La narratrice perd son confident, son ami sincère, celui qu’elle a toujours aimé comme son père. Après l’enterrement de Kotto Bass, la mère de la narratrice est assignée en justice par sa grand-mère et ses oncles et tantes. Ces derniers font feu de tout bois pour la condamner. Les amis de Kotto font comprendre, c’était trop tard, qu’avant se rendre au chevet de sa sœur malade, l’illustre musicien fauché avait mangé chez Caroline et que c’était le seul repas de la journée, cette même Caroline qui, quelques jours plus tôt, l’avait menacé de mort.

L’œuvre de Danielle EYANGO est troublante et tranchante. Le ton est sec, franc, accusateur et empreint de vengeance et de haine à l’endroit de cette Caroline qui a privé l’univers de la merveille que constituait Kotto Bass. L’auteure clame ses déchirements intérieurs et les déchirures introduites dans sa famille par Caroline à qui elle ne fait aucun cadeau. La crudité de son langage, la pureté et la nudité du style portent à croire que l’auteure se refuse de voiler sa douleur et la livre drue en même temps qu’elle se livre dans la fougue de sa rage envers Caroline :

« Elle rêvait de se la couler douce en sirotant un verre à St Tropez, elle n’avait eu droit qu’au nettoyage de selles, vomis et urines de vieux Blancs décharnés. Elle rêvait d’être tout au moins ménagère ou baby-sitter, que non ! Elle était renvoyée à chaque porte frappée. Trop moche, trop effrayante, pas assez rassurante qu’on disait. Son physique ingrat avait eu raison de ses ambitions divinement jugées démesurées… Alors elle se faisait culbuter par de sales porcs qui, entre deux beuveries, courraient au bois du coin éponger leurs envies salaces sur « la maigre putain qui se cache toujours dans le noir… ». Elle rêvait d’un vieux Blanc plein aux as qui lui léguerait toute sa fortune à sa mort, telle toute Négresse partie au front. Elle n’avait eu droit qu’à une moitié d’homme, pire que tonton Vieux… Un mongol toqué, dont les moments de crise exacerbaient les fantasmes sexuels déjà naturellement stupéfiants.« (P. 113)

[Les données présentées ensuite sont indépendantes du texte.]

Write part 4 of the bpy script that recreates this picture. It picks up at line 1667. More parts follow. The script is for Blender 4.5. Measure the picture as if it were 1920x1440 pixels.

La crudité du style voulu acerbe et viril donne au texte un autre goût lorsque l’auteure y mêle l’humour : « Là où tu la vois, elle a déjà avorté jusqu’à Satan lui-même est allé voir Jésus pour qu’elle arrête !… » (P. 60)

Le livre de Danielle EYANGO resitue la problématique du bonheur dans un contexte dualiste qui va de l’affranchissement de soi des rets et contingences de l’existence à l’accomplissement de soi et de ses rêves dans un monde guidé par le principe du « Chacun pour soi » et l’âpreté au gain. Kotto Bass a été fauché en plein envol, à l’heure même où les fruits ont commencé à donner la certitude de tenir la promesse des fleurs. Il s’en va au moment même où il pouvait enfin bénéficier des fruits de ses efforts. C’est là aussi la folie et l’incongruité de l’amour sur fond d’asymétrie : Kotto aime Caro mais Caro aime l’argent de Kotto. « Kotto Bass, Comme un oiseau en plein envol », c’est à la fois la vie de l’artiste, son histoire, ses erreurs, ses folies d’amour et sa foi en ce qui l’a fait et en ce qu’il a fait : sa musique. C’est aussi une vue sur l’autre côté de la vie des artistes et des étoiles. On les voit planer haut dans l’espace, sur les podiums, mais on ne sait pas toujours que leur vie a aussi ses parts de misère et de tristesse. « Kotto Bass « Comme un oiseau en plein envol, c’est une descente dans les profondeurs des familles africaines.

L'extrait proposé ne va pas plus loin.